VIRTUAL COLLECTION: KAREN MIRANDA ABEL

VIRTUAL COLLECTION

KAREN MIRANDA ABEL Veil of Time 2018, glass, earth samples contributed by participants of the GEODIVERSITY project, 23 pieces, dimensions variable. Purchased through the Blue Mountains Cultural Centre Collection Acquisition Fund 2018.

Karen Miranda Abel is a Canadian interdisciplinary artist based in Toronto. Abel’s durational field studies and site-sensitive elemental installations approach art as environment and process. The interplay of light and spatial relationships are tools and collaborators in her research-intensive practice and she ultimately views her works as conceptual gardens cultivated in time and place.
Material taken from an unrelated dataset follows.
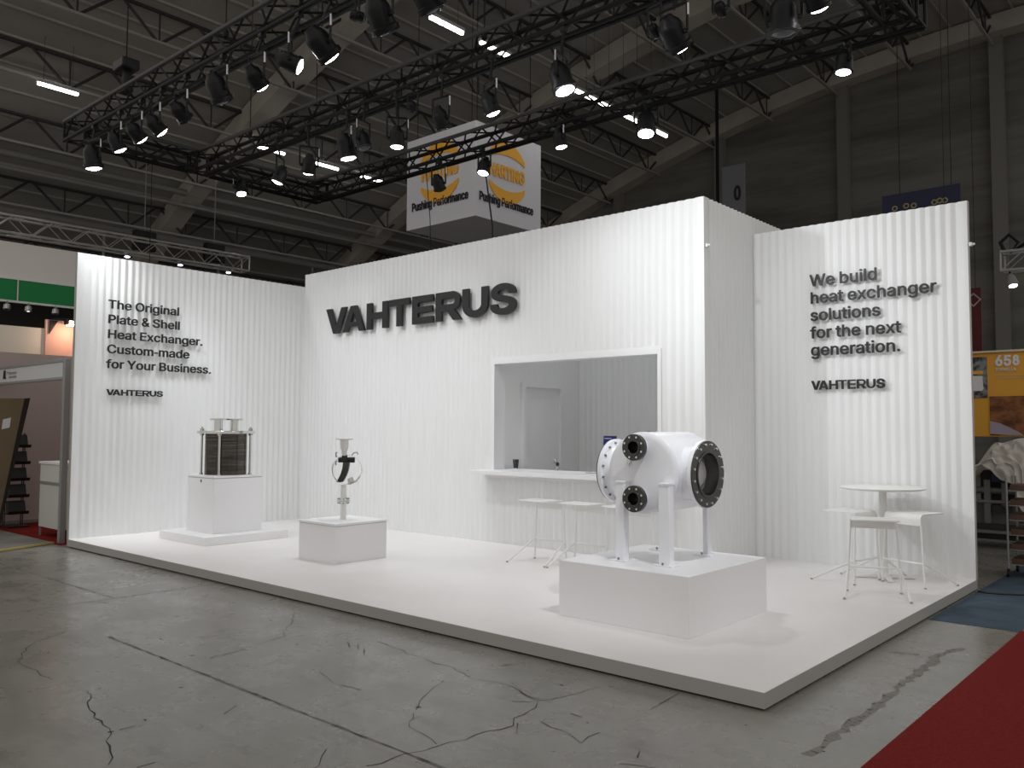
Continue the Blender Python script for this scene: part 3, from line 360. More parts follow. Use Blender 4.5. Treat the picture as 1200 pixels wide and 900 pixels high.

Karen Miranda Abel was the 2018 World Heritage Artist in Residence and exhibited Liminal Refugia in the Blue Mountains City Art Gallery in April 2018. The work Veil of Time was part of this exhibition.

Artwork Statement

A constellation of earth samples gathered by over 65 individuals in the Greater Blue Mountains, was ground and finely sieved by the artist to create Veil of Time. Unravelling like a geologic time scale, a graduated array of minerals preserved in hourglasses symbolise the delicate formation of sandstone caves in which rainwater etches the quartz sandstone grains from the absorbent stone body, slowly releasing a shoreless beachscape onto the cave floor below.
From December 2017 to February 2018, residents and visitors from the Greater Blue Mountains area were invited to be part of a participatory art project about the geodiversity of the Greater Blue Mountains World Heritage Area by filling a dry specimen envelope with a small sample of natural earth. To respect the fragility and intrinsic ecological and cultural values of the Greater Blue Mountains World Heritage Area, participants were asked to not gather samples from Aboriginal places or sacred sites, conservation reserves, flora reserves, national parks, state conservation areas, state forests or other nature reserve areas.

This gathering of a confluence of earth samples in a public gallery space is a gesture in support of honouring the enduring existence of geoheritage values.